D’altronde il premio nobel per la pace 2009 “per i suoi straordinari sforzi per rafforzare la diplomazia internazionale e cooperazione tra i popoli” doveva pur trovare una soluzione per appoggiare e promuovere l’opposizione interna a Cuba, dopo che il Congresso aveva scoperto che gran parte del denaro inviato a gruppi anticastristi di Miami erano stati spesi in cioccolata, giacche di pelle e seghe elettriche. Obama ha capito che doveva bypassere i cubano-americani di Miami se voleva che gli stanziamenti governativi arrivassero davvero alla dissidenza interna all’isola. Probabilmente è così che gli è venuta l’idea di “assumere” giovani latinoamericani da far arrivare a Cuba con equipe di comunicazione e risorse finanziarie.

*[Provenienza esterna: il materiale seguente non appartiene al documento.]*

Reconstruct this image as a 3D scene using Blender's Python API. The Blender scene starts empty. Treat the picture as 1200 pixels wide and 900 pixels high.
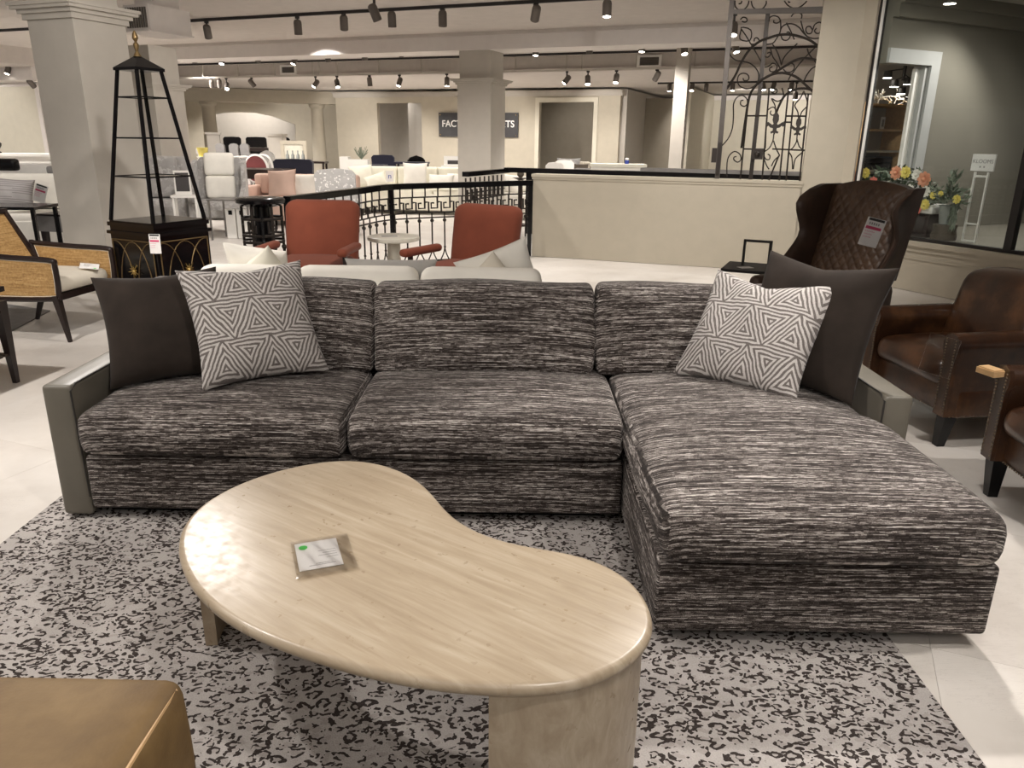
import bpy, math, random
from math import sin, cos, pi, radians
from mathutils import Vector, Matrix, Quaternion
random.seed(7)
S = bpy.context.scene
COL = S.collection

# ------------------------------------------------------------------ camera
TH, RHO, FPX, CAMH = radians(18.0), radians(0.73), 890.0, 1.45
_X = Vector((1, 0, 0)); _U = Vector((0, sin(TH), cos(TH)))
CR = _X * cos(RHO) + _U * sin(RHO)
CU = _U * cos(RHO) - _X * sin(RHO)
CF = Vector((0, cos(TH), -sin(TH)))
cd = bpy.data.cameras.new('camera'); cam = bpy.data.objects.new('camera', cd); COL.objects.link(cam)
cam.matrix_world = Matrix(((CR.x, CU.x, -CF.x, 0), (CR.y, CU.y, -CF.y, 0), (CR.z, CU.z, -CF.z, CAMH), (0, 0, 0, 1)))
cd.sensor_fit = 'HORIZONTAL'; cd.sensor_width = 36.0; cd.lens = FPX / 1200 * 36.0
cd.clip_start = 0.05; cd.clip_end = 200
S.camera = cam

# ------------------------------------------------------------------ world and exposure
W = bpy.data.worlds.new('world'); S.world = W; W.use_nodes = True
bg = W.node_tree.nodes['Background']; bg.inputs[0].default_value = (1.0, 0.96, 0.92, 1); bg.inputs[1].default_value = 0.24
S.view_settings.view_transform = 'Standard'; S.view_settings.look = 'None'
S.view_settings.exposure = 0.18; S.view_settings.gamma = 1.0; S.view_settings.use_curve_mapping = False

# building frame: the shop's walls, beams and tracks are turned 22 degrees against the sofa
PH = radians(22)
E1 = Vector((cos(PH), -sin(PH), 0)); E2 = Vector((sin(PH), cos(PH), 0))
def G(s, t, z=0.0): return E1 * s + E2 * t + Vector((0, 0, z))
RB = -PH

# ------------------------------------------------------------------ lamps and added fill light
def spot(p, aim, w, deg=70, blend=0.6, r=0.06, col=(1, 0.94, 0.885)):
    l = bpy.data.lights.new('spot_lamp', 'SPOT'); l.energy = w; l.spot_size = radians(deg); l.spot_blend = blend
    l.shadow_soft_size = r; l.color = col
    o = bpy.data.objects.new('spot_lamp', l); COL.objects.link(o); o.location = p
    o.rotation_euler = (Vector(aim) - Vector(p)).to_track_quat('-Z', 'Y').to_euler()
def area(p, aim, w, sx, sy, col=(1, 0.94, 0.88), rz=0):
    l = bpy.data.lights.new('soft_fill_area', 'AREA'); l.shape = 'RECTANGLE'; l.size = sx; l.size_y = sy; l.energy = w; l.color = col  # unseen rectangle added as soft fill
    o = bpy.data.objects.new('soft_fill_area', l); COL.objects.link(o); o.location = p
    q = (Vector(aim) - Vector(p)).to_track_quat('-Z', 'Y'); o.rotation_euler = q.to_euler()
# track lamps over the sofa group (their fixtures are above the frame)
spot((-3.2, 6.0, 2.95), (-0.9, 2.2, 0.3), 290, 52)
spot((1.7, 4.0, 2.95), (0.95, 2.2, 0.4), 290, 55)
spot((-2.6, 2.2, 2.95), (-0.4, 2.2, 0.3), 150, 70)
spot((0.6, 0.7, 2.95), (-0.1, 2.4, 0.4), 120, 80)
spot((2.2, 1.6, 2.95), (1.6, 2.4, 0.0), 130, 70)
spot((1.4, 3.0, 2.95), (2.6, 3.9, 0.6), 110, 55)
spot((-3.4, 3.2, 2.95), (-3.0, 4.6, 0.2), 260, 95)
spot((-1.6, 4.7, 2.95), (-3.6, 7.0, 1.0), 150, 80)
spot((0.3, 5.3, 2.95), (-0.9, 6.5, 0.6), 160, 75)
spot((1.0, 6.2, 2.95), (1.6, 9.0, 0.9), 260, 85)
spot((2.4, 6.2, 2.95), (3.3, 8.6, 1.2), 110, 75)
# added area fill, no real panels: softens the sofa group and left floor
area((-0.3, -0.8, 2.9), (-0.2, 2.6, 0.3), 52, 4.0, 1.6)
area((-4.4, 1.6, 2.9), (-4.2, 2.6, 0.0), 55, 2.0, 2.0)
# the far showroom
for s, t, w in ((-13.5, 8.5, 260), (-11.5, 11.0, 260), (-8.5, 11.8, 130), (-6.0, 7.8, 150), (-4.0, 9.0, 160), (-7.0, 14.0, 130), (-11.0, 16.5, 220),
                (-3.5, 14.0, 260), (-14.5, 15.0, 300), (-8.5, 19.0, 200), (-12.3, 19.0, 200), (-5.0, 19.0, 160), (-18.0, 20.0, 240), (-17.0, 12.0, 120)):
    spot(G(s, t, 2.62 if t > 16.1 else 2.9), G(s, t + 0.7, 0), w * 1.2, 140, 0.5, 0.05)
# spots without fixtures, added to brighten far walls and rooms behind openings
for a, b, w, dg in (((-2.6, 22.4, 2.6), (-2.2, 25.3, 1.4), 150, 100), ((-0.4, 22.6, 2.6), (-0.2, 25.3, 1.4), 150, 100), ((1.8, 22.4, 2.6), (2.0, 25.3, 1.4), 120, 100), ((-5.0, 22.6, 2.6), (-3.8, 23.4, 1.4), 70, 100),
                    ((-4.6, 24.6, 2.6), (-5.6, 24.2, 1.3), 90, 110), ((-6.1, 19.6, 2.6), (-6.0, 21.5, 1.6), 90, 80), ((-9.0, 19.4, 2.6), (-9.2, 21.5, 1.6), 60, 80), ((-14.2, 19.4, 2.6), (-14.2, 21.5, 1.6), 90, 90),
                    ((-7.2, 22.2, 2.45), (-7.0, 23.9, 0.8), 40, 130), ((-12.0, 23.0, 2.55), (-12.2, 25.0, 1.2), 110, 130), ((-13.6, 22.6, 2.55), (-12.7, 23.4, 1.2), 50, 120)):
    spot(G(*a), G(*b), w, dg, 0.6, 0.05)
spot((-9.3, 29.3, 2.55), (-10.8, 31.5, 1.4), 240, 120, 0.6, 0.05)
spot((-7.0, 26.0, 2.5), (-7.0, 27.2, 1.6), 70, 120, 0.6, 0.05)
spot(G(-18.5, 10.2, 2.6), G(-18.5, 12.5, 1.4), 160, 110)
spot(G(-15.6, 7.6, 2.9), G(-15.4, 9.4, 0.6), 200, 110)
spot((-6.6, 7.4, 2.9), (-6.0, 9.3, 0.6), 190, 95)  # extra spot added to lift the white settee
spot(G(-7.4, 9.6, 2.6), G(-9.9, 9.8, 1.5), 80, 70)
spot((-2.4, 3.9, 2.9), (-3.6, 7.0, 1.6), 90, 60)

# ------------------------------------------------------------------ node helper
class NT:
    def __init__(self, name):
        self.m = bpy.data.materials.new(name); self.m.use_nodes = True
        self.t = self.m.node_tree; self.b = self.t.nodes['Principled BSDF']
    def n(self, ty, ins=None, **at):
        nd = self.t.nodes.new(ty)
        for k, v in at.items(): setattr(nd, k, v)
        for k, v in (ins or {}).items(): self.set(nd.inputs[k], v)
        return nd
    def set(self, sock, v):
        if isinstance(v, bpy.types.NodeSocket): self.t.links.new(v, sock)
        elif isinstance(v, (tuple, list)) and len(v) == 3 and sock.type == 'RGBA': sock.default_value = (*v, 1)
        else: sock.default_value = v
    def m_(self, op, a, b=0.0, c=0.0):
        nd = self.n('ShaderNodeMath', operation=op); self.set(nd.inputs[0], a); self.set(nd.inputs[1], b); self.set(nd.inputs[2], c)
        return nd.outputs[0]
    def co(self, kind='Object', scale=(1, 1, 1), rot=(0, 0, 0)):
        c = self.n('ShaderNodeTexCoord').outputs[kind]
        return self.n('ShaderNodeMapping', {'Vector': c, 'Scale': scale, 'Rotation': rot}).outputs[0]
    def noise(self, vec, scale, detail=3.0, rough=0.55, dist=0.0):
        return self.n('ShaderNodeTexNoise', {'Vector': vec, 'Scale': scale, 'Detail': detail, 'Roughness': rough, 'Distortion': dist}).outputs['Fac']
    def ramp(self, fac, stops):
        nd = self.n('ShaderNodeValToRGB'); cr = nd.color_ramp
        while len(cr.elements) < len(stops): cr.elements.new(0.5)
        for e, (p, c) in zip(cr.elements, stops): e.position = p; e.color = (*c, 1)
        self.set(nd.inputs[0], fac); return nd.outputs[0]
    def mix(self, fac, a, b):
        nd = self.n('ShaderNodeMix', data_type='RGBA'); self.set(nd.inputs[0], fac); self.set(nd.inputs[6], a); self.set(nd.inputs[7], b)
        return nd.outputs[2]
    def bump(self, h, strength=0.3, dist=0.01):
        nd = self.n('ShaderNodeBump', {'Height': h, 'Strength': strength, 'Distance': dist}); self.set(self.b.inputs['Normal'], nd.outputs[0])
    def base(self, c=None, rough=None, metal=None, **kw):
        if c is not None: self.set(self.b.inputs['Base Color'], c)
        if rough is not None: self.set(self.b.inputs['Roughness'], rough)
        if metal is not None: self.set(self.b.inputs['Metallic'], metal)
        for k, v in kw.items(): self.set(self.b.inputs[k.replace('_', ' ')], v)
        return self.m

def plain(name, c, rough=0.6, metal=0.0, var=0.12, scale=6.0, bump=0.0, bscale=120.0, **kw):
    x = NT(name); v = x.co()
    f = x.noise(v, scale)
    a = tuple(max(0, k * (1 - var)) for k in c); b = tuple(min(1, k * (1 + var)) for k in c)
    col = x.ramp(f, [(0.3, a), (0.7, b)])
    if bump: x.bump(x.noise(v, bscale, 2), bump, 0.004)
    return x.base(col, rough, metal, **kw)

def mk_tweed():
    x = NT('sofa_tweed'); uv = x.n('ShaderNodeTexCoord').outputs['UV']
    sp = x.n('ShaderNodeSeparateXYZ', {0: uv}); u, v = sp.outputs[0], sp.outputs[1]
    wob = x.m_('MULTIPLY', x.noise(uv, 3.0, 2), 0.006)
    v2 = x.m_('ADD', v, wob)
    def layer(rows, per):
        r = x.m_('FLOOR', x.m_('MULTIPLY', v2, rows))
        off = x.n('ShaderNodeTexWhiteNoise', {'W': r}, noise_dimensions='1D').outputs['Value']
        cell = x.m_('FLOOR', x.m_('ADD', x.m_('MULTIPLY', u, per), x.m_('MULTIPLY', off, 37.0)))
        cv = x.n('ShaderNodeCombineXYZ', {0: cell, 1: r, 2: 0.0}).outputs[0]
        return x.n('ShaderNodeTexWhiteNoise', {'Vector': cv}, noise_dimensions='2D').outputs['Value']
    a, b, c3 = layer(360.0, 11.0), layer(210.0, 5.0), layer(360.0, 60.0)
    st = x.n('ShaderNodeMapping', {'Vector': uv, 'Scale': (2.5, 34.0, 1)}).outputs[0]
    big = x.noise(st, 2.2, 3)
    f = x.m_('ADD', x.m_('MULTIPLY', a, 0.30), x.m_('MULTIPLY', b, 0.25))
    f = x.m_('ADD', f, x.m_('MULTIPLY', c3, 0.24))
    f = x.m_('ADD', f, x.m_('MULTIPLY', big, 0.17))
    fz = x.noise(uv, 420.0, 1)
    f = x.m_('ADD', f, x.m_('MULTIPLY', x.m_('SUBTRACT', fz, 0.5), 0.50))
    col = x.ramp(f, [(0.35, (0.018, 0.0135, 0.0115)), (0.49, (0.070, 0.057, 0.051)), (0.61, (0.19, 0.167, 0.153)), (0.78, (0.60, 0.555, 0.515))])
    x.bump(x.m_('ADD', f, x.m_('MULTIPLY', fz, 0.6)), 0.35, 0.004)
    return x.base(col, 0.85, 0.0, Sheen_Weight=0.06, Specular_IOR_Level=0.15)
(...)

Fin dalla sua campagna elettorale è stato chiaro che Obama è un uomo che sa come muoversi nel mondo dell’informatica e come usare i social network per fini politici. E visto che ha funzionato nelle “Primavere arabe” ha pensato che la stessa tattica la si poteva tentare anche contro l’Avana.

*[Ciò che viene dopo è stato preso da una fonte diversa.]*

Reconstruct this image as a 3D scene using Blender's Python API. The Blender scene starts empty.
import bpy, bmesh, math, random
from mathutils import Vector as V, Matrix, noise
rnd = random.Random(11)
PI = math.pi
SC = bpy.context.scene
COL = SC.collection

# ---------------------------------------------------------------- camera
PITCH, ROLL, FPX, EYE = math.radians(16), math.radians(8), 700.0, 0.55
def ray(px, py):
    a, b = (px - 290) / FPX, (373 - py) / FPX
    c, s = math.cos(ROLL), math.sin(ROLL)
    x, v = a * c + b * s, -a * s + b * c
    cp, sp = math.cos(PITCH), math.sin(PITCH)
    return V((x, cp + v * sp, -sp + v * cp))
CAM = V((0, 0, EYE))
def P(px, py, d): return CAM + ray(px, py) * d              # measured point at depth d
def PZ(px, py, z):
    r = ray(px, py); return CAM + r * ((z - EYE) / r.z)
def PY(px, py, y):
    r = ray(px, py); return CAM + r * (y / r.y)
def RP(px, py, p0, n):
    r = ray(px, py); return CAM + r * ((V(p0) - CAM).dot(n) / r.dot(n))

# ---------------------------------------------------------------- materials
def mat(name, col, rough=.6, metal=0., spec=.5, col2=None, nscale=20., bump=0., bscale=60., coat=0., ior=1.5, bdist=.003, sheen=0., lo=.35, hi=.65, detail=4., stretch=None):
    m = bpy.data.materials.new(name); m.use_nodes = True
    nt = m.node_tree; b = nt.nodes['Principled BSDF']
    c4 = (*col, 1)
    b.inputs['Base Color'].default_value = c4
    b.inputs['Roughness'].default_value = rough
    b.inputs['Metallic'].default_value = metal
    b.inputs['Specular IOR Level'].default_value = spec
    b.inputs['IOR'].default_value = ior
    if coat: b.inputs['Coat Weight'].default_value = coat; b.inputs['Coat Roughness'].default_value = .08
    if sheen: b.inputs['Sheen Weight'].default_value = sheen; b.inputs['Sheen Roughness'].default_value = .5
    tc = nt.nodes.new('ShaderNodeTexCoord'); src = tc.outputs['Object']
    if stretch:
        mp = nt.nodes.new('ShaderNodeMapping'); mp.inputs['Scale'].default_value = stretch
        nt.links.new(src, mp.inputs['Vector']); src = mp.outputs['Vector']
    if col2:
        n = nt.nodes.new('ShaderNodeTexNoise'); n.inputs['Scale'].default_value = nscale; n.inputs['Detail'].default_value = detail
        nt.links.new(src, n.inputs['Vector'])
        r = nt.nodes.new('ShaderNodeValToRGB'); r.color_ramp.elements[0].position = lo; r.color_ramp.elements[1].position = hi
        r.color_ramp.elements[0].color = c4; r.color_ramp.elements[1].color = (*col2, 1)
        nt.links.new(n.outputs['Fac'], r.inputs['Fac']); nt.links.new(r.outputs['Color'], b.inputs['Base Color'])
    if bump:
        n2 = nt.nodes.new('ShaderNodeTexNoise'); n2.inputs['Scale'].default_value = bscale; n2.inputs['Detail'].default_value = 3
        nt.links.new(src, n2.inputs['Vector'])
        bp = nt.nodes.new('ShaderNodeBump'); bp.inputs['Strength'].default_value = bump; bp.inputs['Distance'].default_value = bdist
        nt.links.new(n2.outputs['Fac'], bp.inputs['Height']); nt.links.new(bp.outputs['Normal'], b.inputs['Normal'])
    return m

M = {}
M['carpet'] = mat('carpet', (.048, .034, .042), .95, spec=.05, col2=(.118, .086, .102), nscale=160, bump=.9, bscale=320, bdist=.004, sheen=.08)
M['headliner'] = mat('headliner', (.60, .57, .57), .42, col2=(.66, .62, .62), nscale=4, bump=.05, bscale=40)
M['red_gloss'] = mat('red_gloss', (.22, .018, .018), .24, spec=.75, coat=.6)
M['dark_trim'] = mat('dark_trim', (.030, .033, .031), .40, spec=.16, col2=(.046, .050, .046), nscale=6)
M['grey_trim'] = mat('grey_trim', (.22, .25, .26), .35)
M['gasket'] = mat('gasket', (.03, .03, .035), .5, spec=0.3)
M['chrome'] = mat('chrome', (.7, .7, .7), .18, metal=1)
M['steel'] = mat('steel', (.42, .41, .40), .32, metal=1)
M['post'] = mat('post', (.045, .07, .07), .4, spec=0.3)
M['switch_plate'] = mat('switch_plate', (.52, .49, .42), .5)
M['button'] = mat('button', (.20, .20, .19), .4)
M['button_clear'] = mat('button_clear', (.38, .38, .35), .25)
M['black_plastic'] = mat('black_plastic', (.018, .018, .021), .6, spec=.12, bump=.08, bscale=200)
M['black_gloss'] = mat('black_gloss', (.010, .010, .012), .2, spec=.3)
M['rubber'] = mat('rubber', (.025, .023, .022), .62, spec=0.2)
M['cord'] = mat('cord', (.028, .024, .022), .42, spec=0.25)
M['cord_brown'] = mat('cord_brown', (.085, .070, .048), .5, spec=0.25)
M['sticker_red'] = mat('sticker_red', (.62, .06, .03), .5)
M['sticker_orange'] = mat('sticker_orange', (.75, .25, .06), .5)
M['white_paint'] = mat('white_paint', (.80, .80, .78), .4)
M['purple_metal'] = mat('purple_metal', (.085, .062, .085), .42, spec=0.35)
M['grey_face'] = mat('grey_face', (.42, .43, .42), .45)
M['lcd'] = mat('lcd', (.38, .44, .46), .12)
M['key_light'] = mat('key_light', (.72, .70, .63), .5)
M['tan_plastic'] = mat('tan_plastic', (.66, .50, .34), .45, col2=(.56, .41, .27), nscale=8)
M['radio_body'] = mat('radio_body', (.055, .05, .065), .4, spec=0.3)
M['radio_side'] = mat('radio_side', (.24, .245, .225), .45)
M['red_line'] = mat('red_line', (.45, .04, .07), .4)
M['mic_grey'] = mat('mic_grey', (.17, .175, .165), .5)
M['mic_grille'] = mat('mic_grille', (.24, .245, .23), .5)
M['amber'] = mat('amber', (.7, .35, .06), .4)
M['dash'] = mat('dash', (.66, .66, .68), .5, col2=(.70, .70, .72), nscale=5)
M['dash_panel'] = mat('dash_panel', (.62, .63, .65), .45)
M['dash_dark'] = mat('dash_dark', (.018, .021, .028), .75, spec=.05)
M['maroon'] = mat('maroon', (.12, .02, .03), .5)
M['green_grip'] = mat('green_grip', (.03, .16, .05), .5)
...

Tentare però una guerra informatica in un paese che ha appena messo a punto Internet aveva scarse possibilità di successo fin dall’inizio. Eppoi Obama ha lanciato l’amo senza interpretare correttamente i cambiamenti in atto sulle due coste della Florida, le riforme di Raul Castro e il suo avvicinamento ai più importanti e influenti uomini d’affari cubano-americani come Fanjul, Bacardi o Saldrigas.
Anche l’apertura migratoria ha messo i bastoni fra le ruote dei piani di Washington contro Cuba. Ormai i dissidenti hanno una presenza minima sull’isola perché passano la maggior parte del loro tempo fuori, studiando giornalismo in Florida, o in tour propagandistici in Europa. Persino la stampa anticastrista di Miami ha capito che “dopo le riforme migratorie del governo di Raul Castro si è sviluppata una dissidenza viaggiatrice, che sta tentando di ampliare i propri orizzonti internazionali, dato che ha visto ridotta la sua influenza interna all’isola”.
Come se non bastasse, l’inquilino della Casa Bianca deve ora affrontare la propria opposizione interna, sempre più in rapida crescita. A partire da quella di Hillary Clinton – (già in corsa per le presidenziali del 2016) secondo la quale è ora di togliere l’embargo a Cuba -, e di tutti coloro che segnalano alla stampa dove si nascondo gli “scheletri” dell’Usaid.